_WORK TO COMPLETE_
Keep only the lines from the top of the listing through the one with "return mesh(name, vs, fs, True)", and reproduce them unaltered.

_DATASET EXTRACT_
___

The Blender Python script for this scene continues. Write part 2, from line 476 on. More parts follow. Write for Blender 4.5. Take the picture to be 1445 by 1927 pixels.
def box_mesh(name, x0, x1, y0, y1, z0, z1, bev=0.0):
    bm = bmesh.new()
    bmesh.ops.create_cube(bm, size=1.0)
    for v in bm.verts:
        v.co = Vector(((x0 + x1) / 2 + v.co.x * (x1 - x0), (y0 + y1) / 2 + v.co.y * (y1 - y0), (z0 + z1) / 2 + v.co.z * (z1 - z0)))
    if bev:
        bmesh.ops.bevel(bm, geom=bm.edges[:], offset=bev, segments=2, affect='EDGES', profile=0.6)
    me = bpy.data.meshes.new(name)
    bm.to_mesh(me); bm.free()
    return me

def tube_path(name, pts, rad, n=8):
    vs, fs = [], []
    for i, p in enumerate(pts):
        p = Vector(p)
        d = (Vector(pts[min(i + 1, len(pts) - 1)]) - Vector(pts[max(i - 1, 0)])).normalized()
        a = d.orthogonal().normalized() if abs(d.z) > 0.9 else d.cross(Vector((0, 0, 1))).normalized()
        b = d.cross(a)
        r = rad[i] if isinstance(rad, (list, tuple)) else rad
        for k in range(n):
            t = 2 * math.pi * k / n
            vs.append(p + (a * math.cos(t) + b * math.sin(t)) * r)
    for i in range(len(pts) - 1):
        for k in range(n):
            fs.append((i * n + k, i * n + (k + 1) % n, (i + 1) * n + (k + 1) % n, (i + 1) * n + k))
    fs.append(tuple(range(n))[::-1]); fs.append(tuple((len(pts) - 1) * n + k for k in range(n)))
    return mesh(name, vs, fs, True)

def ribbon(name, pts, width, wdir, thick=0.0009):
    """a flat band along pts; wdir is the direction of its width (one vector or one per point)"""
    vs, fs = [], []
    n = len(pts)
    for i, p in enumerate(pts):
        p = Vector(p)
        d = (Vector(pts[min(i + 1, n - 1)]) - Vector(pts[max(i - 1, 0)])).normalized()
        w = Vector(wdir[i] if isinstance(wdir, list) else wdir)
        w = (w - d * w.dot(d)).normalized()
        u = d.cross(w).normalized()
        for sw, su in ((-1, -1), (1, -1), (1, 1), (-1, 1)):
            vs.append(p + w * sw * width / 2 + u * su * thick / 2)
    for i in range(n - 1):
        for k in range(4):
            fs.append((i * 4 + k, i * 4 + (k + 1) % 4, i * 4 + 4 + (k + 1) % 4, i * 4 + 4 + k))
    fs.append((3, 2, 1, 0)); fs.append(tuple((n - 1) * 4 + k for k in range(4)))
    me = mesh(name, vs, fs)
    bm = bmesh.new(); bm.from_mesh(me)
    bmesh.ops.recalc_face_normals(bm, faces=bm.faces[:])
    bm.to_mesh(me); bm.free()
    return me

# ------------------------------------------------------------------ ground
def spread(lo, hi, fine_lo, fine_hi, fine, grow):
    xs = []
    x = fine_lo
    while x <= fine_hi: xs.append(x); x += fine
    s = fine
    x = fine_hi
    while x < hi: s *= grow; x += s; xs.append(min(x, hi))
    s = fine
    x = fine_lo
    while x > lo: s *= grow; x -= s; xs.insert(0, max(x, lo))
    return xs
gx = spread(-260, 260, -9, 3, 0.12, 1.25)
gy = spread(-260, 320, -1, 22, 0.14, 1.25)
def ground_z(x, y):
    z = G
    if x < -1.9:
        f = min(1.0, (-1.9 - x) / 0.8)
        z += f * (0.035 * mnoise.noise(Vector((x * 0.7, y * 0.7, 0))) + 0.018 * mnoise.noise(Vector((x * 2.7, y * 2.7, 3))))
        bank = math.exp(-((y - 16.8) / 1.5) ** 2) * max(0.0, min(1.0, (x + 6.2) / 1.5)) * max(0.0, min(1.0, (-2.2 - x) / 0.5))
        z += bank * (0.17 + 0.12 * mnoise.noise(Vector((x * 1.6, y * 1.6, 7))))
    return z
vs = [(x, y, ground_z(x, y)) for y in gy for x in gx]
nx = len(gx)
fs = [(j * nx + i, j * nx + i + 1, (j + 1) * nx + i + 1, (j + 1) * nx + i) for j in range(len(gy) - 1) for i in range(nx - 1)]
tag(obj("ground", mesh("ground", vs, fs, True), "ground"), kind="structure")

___

_CORRECT OUTPUT_
The Blender Python script for this scene continues. Write part 2, from line 476 on. More parts follow. Write for Blender 4.5. Take the picture to be 1445 by 1927 pixels.
def box_mesh(name, x0, x1, y0, y1, z0, z1, bev=0.0):
    bm = bmesh.new()
    bmesh.ops.create_cube(bm, size=1.0)
    for v in bm.verts:
        v.co = Vector(((x0 + x1) / 2 + v.co.x * (x1 - x0), (y0 + y1) / 2 + v.co.y * (y1 - y0), (z0 + z1) / 2 + v.co.z * (z1 - z0)))
    if bev:
        bmesh.ops.bevel(bm, geom=bm.edges[:], offset=bev, segments=2, affect='EDGES', profile=0.6)
    me = bpy.data.meshes.new(name)
    bm.to_mesh(me); bm.free()
    return me

def tube_path(name, pts, rad, n=8):
    vs, fs = [], []
    for i, p in enumerate(pts):
        p = Vector(p)
        d = (Vector(pts[min(i + 1, len(pts) - 1)]) - Vector(pts[max(i - 1, 0)])).normalized()
        a = d.orthogonal().normalized() if abs(d.z) > 0.9 else d.cross(Vector((0, 0, 1))).normalized()
        b = d.cross(a)
        r = rad[i] if isinstance(rad, (list, tuple)) else rad
        for k in range(n):
            t = 2 * math.pi * k / n
            vs.append(p + (a * math.cos(t) + b * math.sin(t)) * r)
    for i in range(len(pts) - 1):
        for k in range(n):
            fs.append((i * n + k, i * n + (k + 1) % n, (i + 1) * n + (k + 1) % n, (i + 1) * n + k))
    fs.append(tuple(range(n))[::-1]); fs.append(tuple((len(pts) - 1) * n + k for k in range(n)))
    return mesh(name, vs, fs, True)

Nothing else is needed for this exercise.